The question marks and negatives aren't as obvious. Bradley is as steadfast in his dedication to cover 3 as Norm Parker is to cover 2, so a move for him (and, to a lesser extent, Vanderlinden and Johnson) would likely necessitate a fundamental scheme change. There's also the issue of whether any of the three would be interested. Larry Johnson turned down the Illinois defensive coordinator job in the past, has been rumored to be looking at retirement, and has far more ties to the east coast than the Midwest. Bradley hasn't left Pennsylvania in 36 years. All three are likely looking for a bigger paycheck than anyone on the current Iowa defensive staff, and there are rumors that the Iowa athletics budget is tightening after disappointing revenues from football and basketball in 2011. And, of course, should Bradley get the head coaching position at Penn State, this whole post is moot.

The questions over whether any member of the Penn State staff would accept the job are one thing.
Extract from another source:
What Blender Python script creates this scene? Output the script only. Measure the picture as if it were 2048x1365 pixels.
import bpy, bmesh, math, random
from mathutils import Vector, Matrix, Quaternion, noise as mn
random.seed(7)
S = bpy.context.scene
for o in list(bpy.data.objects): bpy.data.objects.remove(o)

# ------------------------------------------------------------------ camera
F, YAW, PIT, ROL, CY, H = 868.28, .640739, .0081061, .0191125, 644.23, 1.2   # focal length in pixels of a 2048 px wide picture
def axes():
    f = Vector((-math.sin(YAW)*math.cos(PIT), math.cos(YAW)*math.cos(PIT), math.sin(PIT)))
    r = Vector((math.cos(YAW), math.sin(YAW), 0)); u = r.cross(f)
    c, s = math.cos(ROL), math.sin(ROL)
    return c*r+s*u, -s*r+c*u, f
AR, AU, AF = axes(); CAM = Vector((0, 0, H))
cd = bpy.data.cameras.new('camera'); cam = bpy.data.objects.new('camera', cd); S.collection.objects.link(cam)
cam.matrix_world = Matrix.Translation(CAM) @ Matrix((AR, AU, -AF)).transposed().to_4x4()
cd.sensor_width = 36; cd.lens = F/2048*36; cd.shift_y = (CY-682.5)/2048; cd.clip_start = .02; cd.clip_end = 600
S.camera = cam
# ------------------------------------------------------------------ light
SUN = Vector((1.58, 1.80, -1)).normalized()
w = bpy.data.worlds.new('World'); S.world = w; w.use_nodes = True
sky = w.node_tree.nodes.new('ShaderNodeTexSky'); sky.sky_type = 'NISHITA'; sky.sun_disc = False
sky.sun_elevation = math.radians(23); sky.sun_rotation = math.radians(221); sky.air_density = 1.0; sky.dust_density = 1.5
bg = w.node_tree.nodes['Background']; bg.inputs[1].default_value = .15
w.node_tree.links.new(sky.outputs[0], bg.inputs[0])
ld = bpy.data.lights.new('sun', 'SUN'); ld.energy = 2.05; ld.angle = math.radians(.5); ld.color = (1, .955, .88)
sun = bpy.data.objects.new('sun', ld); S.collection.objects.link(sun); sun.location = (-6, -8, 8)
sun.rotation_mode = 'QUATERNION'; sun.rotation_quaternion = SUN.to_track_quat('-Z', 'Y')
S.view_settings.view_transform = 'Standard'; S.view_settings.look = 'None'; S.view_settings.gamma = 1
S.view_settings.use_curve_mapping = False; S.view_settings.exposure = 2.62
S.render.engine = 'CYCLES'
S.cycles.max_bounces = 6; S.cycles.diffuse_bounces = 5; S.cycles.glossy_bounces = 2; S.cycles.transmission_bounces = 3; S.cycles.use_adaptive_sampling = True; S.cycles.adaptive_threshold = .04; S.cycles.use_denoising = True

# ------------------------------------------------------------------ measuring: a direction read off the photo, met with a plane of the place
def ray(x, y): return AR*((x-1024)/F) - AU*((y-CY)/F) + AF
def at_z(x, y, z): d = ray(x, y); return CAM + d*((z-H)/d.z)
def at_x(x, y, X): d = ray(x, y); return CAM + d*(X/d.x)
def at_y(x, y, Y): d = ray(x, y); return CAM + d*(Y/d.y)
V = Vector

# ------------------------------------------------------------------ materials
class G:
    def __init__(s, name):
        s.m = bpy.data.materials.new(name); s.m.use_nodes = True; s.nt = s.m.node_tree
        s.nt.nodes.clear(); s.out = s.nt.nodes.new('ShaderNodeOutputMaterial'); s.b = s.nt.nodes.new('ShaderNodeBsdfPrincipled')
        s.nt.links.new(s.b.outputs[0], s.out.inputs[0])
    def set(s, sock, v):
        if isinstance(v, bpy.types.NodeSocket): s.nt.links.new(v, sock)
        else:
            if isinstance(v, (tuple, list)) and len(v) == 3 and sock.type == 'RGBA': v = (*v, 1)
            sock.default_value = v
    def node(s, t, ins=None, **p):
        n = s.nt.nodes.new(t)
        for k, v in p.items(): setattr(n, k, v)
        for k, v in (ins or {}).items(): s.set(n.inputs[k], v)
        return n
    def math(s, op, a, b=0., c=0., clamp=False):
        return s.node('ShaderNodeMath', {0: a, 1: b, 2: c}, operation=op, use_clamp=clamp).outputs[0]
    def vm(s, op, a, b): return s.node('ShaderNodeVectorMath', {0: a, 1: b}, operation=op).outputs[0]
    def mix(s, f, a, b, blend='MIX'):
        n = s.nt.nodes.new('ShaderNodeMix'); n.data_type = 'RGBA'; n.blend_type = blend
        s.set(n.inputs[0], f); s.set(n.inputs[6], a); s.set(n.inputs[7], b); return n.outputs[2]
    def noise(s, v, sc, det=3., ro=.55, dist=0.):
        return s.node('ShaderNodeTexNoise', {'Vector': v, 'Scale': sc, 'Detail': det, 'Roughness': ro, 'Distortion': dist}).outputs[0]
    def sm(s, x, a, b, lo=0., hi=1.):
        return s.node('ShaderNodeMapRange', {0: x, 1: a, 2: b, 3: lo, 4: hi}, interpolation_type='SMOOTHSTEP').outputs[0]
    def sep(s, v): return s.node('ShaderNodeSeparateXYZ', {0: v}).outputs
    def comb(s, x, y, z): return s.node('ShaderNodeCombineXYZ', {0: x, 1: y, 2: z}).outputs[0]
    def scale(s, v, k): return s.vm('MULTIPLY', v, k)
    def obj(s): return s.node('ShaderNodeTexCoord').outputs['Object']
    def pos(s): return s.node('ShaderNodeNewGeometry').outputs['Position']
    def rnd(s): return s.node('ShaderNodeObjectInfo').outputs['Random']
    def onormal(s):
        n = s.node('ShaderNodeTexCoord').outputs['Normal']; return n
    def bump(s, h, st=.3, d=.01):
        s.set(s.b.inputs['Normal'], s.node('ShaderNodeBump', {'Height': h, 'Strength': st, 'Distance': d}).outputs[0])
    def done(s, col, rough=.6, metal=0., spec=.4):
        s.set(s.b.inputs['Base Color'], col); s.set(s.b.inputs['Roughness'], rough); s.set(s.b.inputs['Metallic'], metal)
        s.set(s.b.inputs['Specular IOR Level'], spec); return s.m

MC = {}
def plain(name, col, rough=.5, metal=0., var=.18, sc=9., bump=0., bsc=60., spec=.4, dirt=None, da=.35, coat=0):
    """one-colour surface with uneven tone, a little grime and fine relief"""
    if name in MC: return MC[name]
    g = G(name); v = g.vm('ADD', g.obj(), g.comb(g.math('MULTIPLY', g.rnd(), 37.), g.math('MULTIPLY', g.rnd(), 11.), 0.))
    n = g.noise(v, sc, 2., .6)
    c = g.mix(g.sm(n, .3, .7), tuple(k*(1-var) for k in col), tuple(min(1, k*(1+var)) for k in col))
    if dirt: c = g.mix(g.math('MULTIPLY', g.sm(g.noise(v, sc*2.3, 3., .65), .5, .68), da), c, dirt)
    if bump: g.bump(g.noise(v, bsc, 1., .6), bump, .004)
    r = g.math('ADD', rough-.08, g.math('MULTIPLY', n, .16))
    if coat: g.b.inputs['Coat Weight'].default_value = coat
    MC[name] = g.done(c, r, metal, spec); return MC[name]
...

The questions over what happens if they do are quite another. Rightly or wrongly, any move for a Penn State assistant is going to draw questions over their involvement in the Jerry Sandusky scandal. It's going to raise Iowa's own issues with football scandal. And, since this is Iowa City, where pink urinals draw demonstrations, there will be protests. This is the sort of thing that doesn't bother Kirk Ferentz; this much we know. It is, however, also the kind of thing most athletic departments avoid like the plague, and it's certainly questionable whether Ferentz is willing to spend his department equity on an outside assistant where the in-house guys are ready to go. Erik Campbell makes this move plausible. Jerry Sandusky and Gary Barta prevent it from being any more than that.